Review by Booklist Review

One stormy night on Marrowstone Island, a sinister house washes up on the beach, elderly Mrs. Culpepper keels over, and her grandson, Simon, disappears after messaging his childhood friend Melissa that his grandmother died of fright. Melissa and their other old friend, Leo, head to Marrowstone to look for Simon, only to find that a long-buried horror is awakening, and they are the only ones who can stop it. Smartly paced, with plenty of action, this genre-bending novel moves between past summers of the trio as kids and teens and the present as Melissa and Leo navigate their uneasy friendship, search for the man they both love, and try to stop the apocalypse. It features stellar characterization, particularly of ambitious Leo, who can see ghosts following a near-death experience as a child, and some fun plot twists that wouldn't be out of place in the soap operas Mrs. Culpepper famously loved. Though the horror elements drive the plot, genuinely scary moments are few and far between, making this a good choice for the horror-curious thriller reader. Recommend to readers who enjoyed The Good House (2003), by Tananarive Due, The Shining Girls (2013), by Lauren Beukes, or Mexican Gothic (2020), by Silvia Moreno-Garcia.

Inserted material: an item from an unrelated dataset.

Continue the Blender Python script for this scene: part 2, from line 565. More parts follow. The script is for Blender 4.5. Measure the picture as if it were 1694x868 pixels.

From Booklist, Copyright (c) American Library Association. Used with permission.
Review by Library Journal Review

During a stormy night on an island off the coast of Washington, an elderly woman sees that a house has washed up on the beach. She recognizes it from her nightmares, and seeing it scares her to death. When Melissa tries to return a late-night message from the woman's grandson and caregiver Simon, a police officer answers his phone because Simon is nowhere to be found. This creepy open introduces an unforgettable place where Simon, Melissa, and Leo first met in 1985, spending their summers together. The narrative moves back and forth between those many summers and the present, building on the characters, their relationships, and the odd occurrences that happen around them. Back on the island, Melissa and Leo, mostly estranged now but desperate to find Simon, work together to decipher dangerous secrets. The stakes are high, and these two old friends might be the island's only hope. VERDICT Priest (Cinderwich) is popular with library audiences from teen to adult, and her latest will appeal to both. A great suspenseful and twisty story, reminiscent of Hex by Thomas Olde Heuvelt, The Twisted Ones by T. Kingfisher, and The Winter People by Jennifer McMahon.